More recently, in February, during US Secretary of State Antony Blinken’s fifth visit to the Middle East since October, five Arab countries – Egypt, Jordan, Saudi Arabia, the UAE and, for the first time, Qatar – took the lead and met in Riyadh calling for an immediate ceasefire but also for “irreversible steps” towards a Palestinian state in exchange for a Saudi-Israel normalization deal and diplomatic recognition of Israel in the Arab world alongside the Arab Peace initiative’s lines, a Saudi Arabia’s proposal for an end to the Arab–Israeli conflict endorsed by the Arab League in 2002 and thereafter confirmed by all Arab League summits.

To this end, Britain’s foreign secretary David Cameron even aired the idea of the UK’s unilateral recognition of a Palestinian state to mark the “irreversible character” of the two-state solution – though it is unlikely that the US would follow suit.

However, Arab states’ activism could elicit a positive reaction from Israel, which is in an enduring search of regional recognition and in need of partners to manage the Gaza Strip and its reconstruction in the war aftermath. Indeed, Israel attaches great importance to the participation of the Gulf states in the diplomatic process, as most of those Sunni countries, with the single exception of Qatar, are supportive of marginalizing Hamas from power in the Strip, even floating the idea of its leadership’s possible exile to Algeria (Saudi Gulf Research Center, 19 November). If their basic conditions about a roadmap to Palestinian statehood are to be met, they could even provide a UN-backed temporary Arab peacekeeping force to be deployed in the Strip after the withdrawal of the Israel Defense Forces, to manage civilian life until elections are held, or until a technical interim government is established. Only Qatar is acting as the maverick, not conditioning its support to Palestinian statehood, but asking for Hamas to be still part of the political process.

 

Read also: Le monarchie del Golfo divise su Hamas

 

All endeavors, though, point in the same direction, i.e. that it is unrealistic to assume that Israelis and Palestinians will directly engage in talks to end the conflict, also considering the power gap between the two sides.
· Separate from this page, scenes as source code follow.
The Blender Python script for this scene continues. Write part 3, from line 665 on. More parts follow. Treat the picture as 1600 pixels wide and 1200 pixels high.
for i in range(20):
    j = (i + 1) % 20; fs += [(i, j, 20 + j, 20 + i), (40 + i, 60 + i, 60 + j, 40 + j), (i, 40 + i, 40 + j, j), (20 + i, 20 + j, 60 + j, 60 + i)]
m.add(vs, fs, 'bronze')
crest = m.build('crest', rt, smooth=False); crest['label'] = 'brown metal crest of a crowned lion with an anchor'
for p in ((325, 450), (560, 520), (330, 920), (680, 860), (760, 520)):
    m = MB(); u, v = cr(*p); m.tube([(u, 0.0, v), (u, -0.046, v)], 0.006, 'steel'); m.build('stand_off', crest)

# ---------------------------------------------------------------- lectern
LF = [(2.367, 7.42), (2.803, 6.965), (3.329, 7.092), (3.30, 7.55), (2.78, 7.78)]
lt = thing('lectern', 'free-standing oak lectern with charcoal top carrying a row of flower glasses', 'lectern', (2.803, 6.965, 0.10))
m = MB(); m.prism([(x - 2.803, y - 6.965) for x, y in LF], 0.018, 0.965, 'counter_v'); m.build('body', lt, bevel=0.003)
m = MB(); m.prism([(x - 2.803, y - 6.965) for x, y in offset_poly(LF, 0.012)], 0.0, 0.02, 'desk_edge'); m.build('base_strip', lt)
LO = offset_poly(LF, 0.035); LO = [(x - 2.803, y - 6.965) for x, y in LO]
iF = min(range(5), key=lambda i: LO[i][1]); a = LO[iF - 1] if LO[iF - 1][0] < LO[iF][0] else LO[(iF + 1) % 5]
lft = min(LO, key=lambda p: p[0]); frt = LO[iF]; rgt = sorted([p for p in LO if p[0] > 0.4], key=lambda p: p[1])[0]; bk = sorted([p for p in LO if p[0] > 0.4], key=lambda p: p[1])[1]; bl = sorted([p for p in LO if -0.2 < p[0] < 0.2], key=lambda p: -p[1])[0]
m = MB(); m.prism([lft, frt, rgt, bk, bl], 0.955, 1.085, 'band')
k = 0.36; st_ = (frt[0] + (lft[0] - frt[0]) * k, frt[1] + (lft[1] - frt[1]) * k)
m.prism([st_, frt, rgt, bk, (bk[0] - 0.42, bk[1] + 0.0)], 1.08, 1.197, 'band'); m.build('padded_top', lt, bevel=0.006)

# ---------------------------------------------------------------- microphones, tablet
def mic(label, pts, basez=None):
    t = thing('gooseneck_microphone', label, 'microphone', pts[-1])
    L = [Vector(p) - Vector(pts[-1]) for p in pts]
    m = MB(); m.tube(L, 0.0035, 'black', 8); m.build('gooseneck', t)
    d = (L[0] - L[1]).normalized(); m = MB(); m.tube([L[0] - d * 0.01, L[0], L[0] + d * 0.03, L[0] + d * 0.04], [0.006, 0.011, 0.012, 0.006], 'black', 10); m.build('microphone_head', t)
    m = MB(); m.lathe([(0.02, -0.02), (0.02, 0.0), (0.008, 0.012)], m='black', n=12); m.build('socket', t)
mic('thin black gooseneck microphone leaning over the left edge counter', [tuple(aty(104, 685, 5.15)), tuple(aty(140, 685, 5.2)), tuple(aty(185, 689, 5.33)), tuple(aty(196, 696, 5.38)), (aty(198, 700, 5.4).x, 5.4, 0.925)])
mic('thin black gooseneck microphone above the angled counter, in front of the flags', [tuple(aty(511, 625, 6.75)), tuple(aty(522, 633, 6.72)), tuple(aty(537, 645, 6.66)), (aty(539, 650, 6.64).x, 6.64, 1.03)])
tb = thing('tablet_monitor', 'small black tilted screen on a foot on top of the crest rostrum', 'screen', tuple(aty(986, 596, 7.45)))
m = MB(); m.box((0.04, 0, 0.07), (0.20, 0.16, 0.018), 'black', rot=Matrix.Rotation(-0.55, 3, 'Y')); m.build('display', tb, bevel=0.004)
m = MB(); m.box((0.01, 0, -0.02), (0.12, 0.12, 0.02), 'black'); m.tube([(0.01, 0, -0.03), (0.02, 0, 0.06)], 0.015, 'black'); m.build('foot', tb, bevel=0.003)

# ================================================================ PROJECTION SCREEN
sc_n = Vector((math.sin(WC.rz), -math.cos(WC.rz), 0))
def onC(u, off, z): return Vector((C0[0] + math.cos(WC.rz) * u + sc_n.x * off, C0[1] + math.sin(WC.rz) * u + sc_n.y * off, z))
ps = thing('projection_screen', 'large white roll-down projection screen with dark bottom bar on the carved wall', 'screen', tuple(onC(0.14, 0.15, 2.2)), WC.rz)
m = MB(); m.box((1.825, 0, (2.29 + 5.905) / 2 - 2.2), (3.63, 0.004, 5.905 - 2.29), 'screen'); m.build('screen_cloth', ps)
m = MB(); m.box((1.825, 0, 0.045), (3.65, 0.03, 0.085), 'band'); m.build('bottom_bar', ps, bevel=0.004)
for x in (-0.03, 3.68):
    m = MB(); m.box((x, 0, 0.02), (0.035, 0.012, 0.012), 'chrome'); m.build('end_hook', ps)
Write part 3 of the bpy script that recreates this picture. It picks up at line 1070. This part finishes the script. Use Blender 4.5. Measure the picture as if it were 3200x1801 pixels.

Therefore, international involvement will be needed more than before and, with the US partially absorbed in its own domestic affairs in view of the November presidential elections, much more effort would be needed from the EU: the key is to coordinate with Arab and, possibly, NAM or other Global South partners willing to engage in conflict resolution to push ahead a single and coordinated diplomatic track, and no longer the haphazard and cacophonic attempts carried out until now.

In the new multilateral and pragmatic world order, it is essential for the EU and its member states to leverage their economic relations with Israel, and their donor relations with the Palestinian Authority in charge of the West Bank. In fact, confronted with a single international cohesive and realistic position, approved by both Western and non-Western states, and the related diplomatic and economic pressure, even Israel and the US could budge and start reconsidering the usefulness of levelling out Gaza with no alternative solution in sight.